— Problem —
Retype all of the data. Every line must match exactly.

— Collected data —

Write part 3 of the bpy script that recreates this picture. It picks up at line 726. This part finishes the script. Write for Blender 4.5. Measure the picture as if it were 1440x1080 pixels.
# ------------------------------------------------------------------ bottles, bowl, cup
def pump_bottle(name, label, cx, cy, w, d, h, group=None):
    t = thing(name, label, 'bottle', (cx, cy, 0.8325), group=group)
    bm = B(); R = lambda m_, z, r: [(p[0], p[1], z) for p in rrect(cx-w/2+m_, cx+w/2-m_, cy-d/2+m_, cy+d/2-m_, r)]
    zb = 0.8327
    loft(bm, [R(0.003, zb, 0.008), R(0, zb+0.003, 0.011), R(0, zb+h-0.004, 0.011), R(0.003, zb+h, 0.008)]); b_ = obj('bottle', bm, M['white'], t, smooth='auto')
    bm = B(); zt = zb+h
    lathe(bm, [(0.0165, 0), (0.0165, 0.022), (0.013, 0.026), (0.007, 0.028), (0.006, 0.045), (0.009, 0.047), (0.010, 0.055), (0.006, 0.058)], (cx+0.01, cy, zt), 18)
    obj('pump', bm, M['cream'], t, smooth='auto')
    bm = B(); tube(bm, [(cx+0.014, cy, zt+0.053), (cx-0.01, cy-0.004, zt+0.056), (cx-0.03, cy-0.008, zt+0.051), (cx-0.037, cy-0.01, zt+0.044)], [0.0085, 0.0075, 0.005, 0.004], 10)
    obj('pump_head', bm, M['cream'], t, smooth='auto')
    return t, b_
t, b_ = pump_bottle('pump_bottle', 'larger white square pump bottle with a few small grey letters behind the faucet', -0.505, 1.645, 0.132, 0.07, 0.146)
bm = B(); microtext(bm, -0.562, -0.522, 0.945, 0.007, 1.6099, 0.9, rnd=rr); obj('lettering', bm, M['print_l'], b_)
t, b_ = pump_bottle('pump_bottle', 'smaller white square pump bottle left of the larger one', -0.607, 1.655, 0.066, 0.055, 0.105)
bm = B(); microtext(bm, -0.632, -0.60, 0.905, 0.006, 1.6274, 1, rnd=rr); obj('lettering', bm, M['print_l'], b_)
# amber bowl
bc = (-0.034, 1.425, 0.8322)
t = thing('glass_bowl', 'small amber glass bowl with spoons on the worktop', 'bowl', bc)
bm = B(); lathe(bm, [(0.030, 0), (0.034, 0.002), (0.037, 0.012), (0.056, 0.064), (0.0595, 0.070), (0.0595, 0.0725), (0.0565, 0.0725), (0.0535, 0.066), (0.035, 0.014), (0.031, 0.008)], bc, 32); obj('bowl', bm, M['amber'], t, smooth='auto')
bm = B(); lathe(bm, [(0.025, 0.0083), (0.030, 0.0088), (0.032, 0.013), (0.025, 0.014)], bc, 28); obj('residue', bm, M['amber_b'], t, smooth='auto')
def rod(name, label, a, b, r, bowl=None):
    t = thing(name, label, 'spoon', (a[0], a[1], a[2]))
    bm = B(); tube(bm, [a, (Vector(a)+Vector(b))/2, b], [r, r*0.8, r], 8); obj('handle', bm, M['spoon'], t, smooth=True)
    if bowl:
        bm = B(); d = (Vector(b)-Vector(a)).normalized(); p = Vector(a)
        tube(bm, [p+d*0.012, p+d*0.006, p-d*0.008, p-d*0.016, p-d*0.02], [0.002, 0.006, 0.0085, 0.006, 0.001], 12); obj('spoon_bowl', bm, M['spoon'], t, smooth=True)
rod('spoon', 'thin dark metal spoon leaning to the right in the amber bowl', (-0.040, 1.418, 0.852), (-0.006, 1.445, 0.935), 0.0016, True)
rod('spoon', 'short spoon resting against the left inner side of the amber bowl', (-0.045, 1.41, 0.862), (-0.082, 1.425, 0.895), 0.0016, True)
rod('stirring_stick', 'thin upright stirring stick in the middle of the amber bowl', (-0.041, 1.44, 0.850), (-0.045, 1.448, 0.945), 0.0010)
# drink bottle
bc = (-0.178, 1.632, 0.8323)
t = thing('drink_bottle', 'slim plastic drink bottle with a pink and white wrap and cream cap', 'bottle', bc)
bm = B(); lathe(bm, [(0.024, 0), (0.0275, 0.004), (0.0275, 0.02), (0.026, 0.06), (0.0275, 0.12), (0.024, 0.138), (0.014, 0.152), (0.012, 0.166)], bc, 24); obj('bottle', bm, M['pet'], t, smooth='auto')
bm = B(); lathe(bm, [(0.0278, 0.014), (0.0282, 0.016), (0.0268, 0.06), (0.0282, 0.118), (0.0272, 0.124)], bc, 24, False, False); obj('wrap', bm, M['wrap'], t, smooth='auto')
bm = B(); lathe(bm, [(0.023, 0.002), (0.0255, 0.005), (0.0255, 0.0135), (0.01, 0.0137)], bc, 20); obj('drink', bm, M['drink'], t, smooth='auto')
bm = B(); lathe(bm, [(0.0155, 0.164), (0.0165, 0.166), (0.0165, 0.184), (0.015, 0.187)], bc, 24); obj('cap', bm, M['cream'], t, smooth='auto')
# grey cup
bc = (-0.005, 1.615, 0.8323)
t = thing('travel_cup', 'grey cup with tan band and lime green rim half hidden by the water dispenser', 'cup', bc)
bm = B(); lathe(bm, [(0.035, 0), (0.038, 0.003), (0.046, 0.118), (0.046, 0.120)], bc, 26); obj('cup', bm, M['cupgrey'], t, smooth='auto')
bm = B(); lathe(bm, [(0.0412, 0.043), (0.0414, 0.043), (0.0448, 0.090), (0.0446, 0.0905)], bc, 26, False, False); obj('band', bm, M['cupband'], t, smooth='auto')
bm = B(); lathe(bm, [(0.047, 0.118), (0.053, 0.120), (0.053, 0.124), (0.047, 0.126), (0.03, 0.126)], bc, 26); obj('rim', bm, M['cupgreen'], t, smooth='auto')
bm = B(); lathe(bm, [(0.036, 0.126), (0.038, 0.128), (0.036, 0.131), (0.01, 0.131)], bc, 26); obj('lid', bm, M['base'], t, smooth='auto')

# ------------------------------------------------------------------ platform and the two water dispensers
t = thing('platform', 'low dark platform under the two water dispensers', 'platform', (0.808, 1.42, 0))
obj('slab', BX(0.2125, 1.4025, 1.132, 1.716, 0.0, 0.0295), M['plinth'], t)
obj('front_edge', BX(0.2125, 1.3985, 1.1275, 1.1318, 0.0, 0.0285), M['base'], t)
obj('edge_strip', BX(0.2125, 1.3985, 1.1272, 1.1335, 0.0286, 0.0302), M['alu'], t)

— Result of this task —
Write part 3 of the bpy script that recreates this picture. It picks up at line 726. This part finishes the script. Write for Blender 4.5. Measure the picture as if it were 1440x1080 pixels.
# ------------------------------------------------------------------ bottles, bowl, cup
def pump_bottle(name, label, cx, cy, w, d, h, group=None):
    t = thing(name, label, 'bottle', (cx, cy, 0.8325), group=group)
    bm = B(); R = lambda m_, z, r: [(p[0], p[1], z) for p in rrect(cx-w/2+m_, cx+w/2-m_, cy-d/2+m_, cy+d/2-m_, r)]
    zb = 0.8327
    loft(bm, [R(0.003, zb, 0.008), R(0, zb+0.003, 0.011), R(0, zb+h-0.004, 0.011), R(0.003, zb+h, 0.008)]); b_ = obj('bottle', bm, M['white'], t, smooth='auto')
    bm = B(); zt = zb+h
    lathe(bm, [(0.0165, 0), (0.0165, 0.022), (0.013, 0.026), (0.007, 0.028), (0.006, 0.045), (0.009, 0.047), (0.010, 0.055), (0.006, 0.058)], (cx+0.01, cy, zt), 18)
    obj('pump', bm, M['cream'], t, smooth='auto')
    bm = B(); tube(bm, [(cx+0.014, cy, zt+0.053), (cx-0.01, cy-0.004, zt+0.056), (cx-0.03, cy-0.008, zt+0.051), (cx-0.037, cy-0.01, zt+0.044)], [0.0085, 0.0075, 0.005, 0.004], 10)
    obj('pump_head', bm, M['cream'], t, smooth='auto')
    return t, b_
t, b_ = pump_bottle('pump_bottle', 'larger white square pump bottle with a few small grey letters behind the faucet', -0.505, 1.645, 0.132, 0.07, 0.146)
bm = B(); microtext(bm, -0.562, -0.522, 0.945, 0.007, 1.6099, 0.9, rnd=rr); obj('lettering', bm, M['print_l'], b_)
t, b_ = pump_bottle('pump_bottle', 'smaller white square pump bottle left of the larger one', -0.607, 1.655, 0.066, 0.055, 0.105)
bm = B(); microtext(bm, -0.632, -0.60, 0.905, 0.006, 1.6274, 1, rnd=rr); obj('lettering', bm, M['print_l'], b_)
# amber bowl
bc = (-0.034, 1.425, 0.8322)
t = thing('glass_bowl', 'small amber glass bowl with spoons on the worktop', 'bowl', bc)
bm = B(); lathe(bm, [(0.030, 0), (0.034, 0.002), (0.037, 0.012), (0.056, 0.064), (0.0595, 0.070), (0.0595, 0.0725), (0.0565, 0.0725), (0.0535, 0.066), (0.035, 0.014), (0.031, 0.008)], bc, 32); obj('bowl', bm, M['amber'], t, smooth='auto')
bm = B(); lathe(bm, [(0.025, 0.0083), (0.030, 0.0088), (0.032, 0.013), (0.025, 0.014)], bc, 28); obj('residue', bm, M['amber_b'], t, smooth='auto')
def rod(name, label, a, b, r, bowl=None):
    t = thing(name, label, 'spoon', (a[0], a[1], a[2]))
    bm = B(); tube(bm, [a, (Vector(a)+Vector(b))/2, b], [r, r*0.8, r], 8); obj('handle', bm, M['spoon'], t, smooth=True)
    if bowl:
        bm = B(); d = (Vector(b)-Vector(a)).normalized(); p = Vector(a)
        tube(bm, [p+d*0.012, p+d*0.006, p-d*0.008, p-d*0.016, p-d*0.02], [0.002, 0.006, 0.0085, 0.006, 0.001], 12); obj('spoon_bowl', bm, M['spoon'], t, smooth=True)
rod('spoon', 'thin dark metal spoon leaning to the right in the amber bowl', (-0.040, 1.418, 0.852), (-0.006, 1.445, 0.935), 0.0016, True)
rod('spoon', 'short spoon resting against the left inner side of the amber bowl', (-0.045, 1.41, 0.862), (-0.082, 1.425, 0.895), 0.0016, True)
rod('stirring_stick', 'thin upright stirring stick in the middle of the amber bowl', (-0.041, 1.44, 0.850), (-0.045, 1.448, 0.945), 0.0010)
# drink bottle
bc = (-0.178, 1.632, 0.8323)
t = thing('drink_bottle', 'slim plastic drink bottle with a pink and white wrap and cream cap', 'bottle', bc)
bm = B(); lathe(bm, [(0.024, 0), (0.0275, 0.004), (0.0275, 0.02), (0.026, 0.06), (0.0275, 0.12), (0.024, 0.138), (0.014, 0.152), (0.012, 0.166)], bc, 24); obj('bottle', bm, M['pet'], t, smooth='auto')
bm = B(); lathe(bm, [(0.0278, 0.014), (0.0282, 0.016), (0.0268, 0.06), (0.0282, 0.118), (0.0272, 0.124)], bc, 24, False, False); obj('wrap', bm, M['wrap'], t, smooth='auto')
bm = B(); lathe(bm, [(0.023, 0.002), (0.0255, 0.005), (0.0255, 0.0135), (0.01, 0.0137)], bc, 20); obj('drink', bm, M['drink'], t, smooth='auto')
bm = B(); lathe(bm, [(0.0155, 0.164), (0.0165, 0.166), (0.0165, 0.184), (0.015, 0.187)], bc, 24); obj('cap', bm, M['cream'], t, smooth='auto')
# grey cup
bc = (-0.005, 1.615, 0.8323)
t = thing('travel_cup', 'grey cup with tan band and lime green rim half hidden by the water dispenser', 'cup', bc)
bm = B(); lathe(bm, [(0.035, 0), (0.038, 0.003), (0.046, 0.118), (0.046, 0.120)], bc, 26); obj('cup', bm, M['cupgrey'], t, smooth='auto')
bm = B(); lathe(bm, [(0.0412, 0.043), (0.0414, 0.043), (0.0448, 0.090), (0.0446, 0.0905)], bc, 26, False, False); obj('band', bm, M['cupband'], t, smooth='auto')
bm = B(); lathe(bm, [(0.047, 0.118), (0.053, 0.120), (0.053, 0.124), (0.047, 0.126), (0.03, 0.126)], bc, 26); obj('rim', bm, M['cupgreen'], t, smooth='auto')
bm = B(); lathe(bm, [(0.036, 0.126), (0.038, 0.128), (0.036, 0.131), (0.01, 0.131)], bc, 26); obj('lid', bm, M['base'], t, smooth='auto')

# ------------------------------------------------------------------ platform and the two water dispensers
t = thing('platform', 'low dark platform under the two water dispensers', 'platform', (0.808, 1.42, 0))
obj('slab', BX(0.2125, 1.4025, 1.132, 1.716, 0.0, 0.0295), M['plinth'], t)
obj('front_edge', BX(0.2125, 1.3985, 1.1275, 1.1318, 0.0, 0.0285), M['base'], t)
obj('edge_strip', BX(0.2125, 1.3985, 1.1272, 1.1335, 0.0286, 0.0302), M['alu'], t)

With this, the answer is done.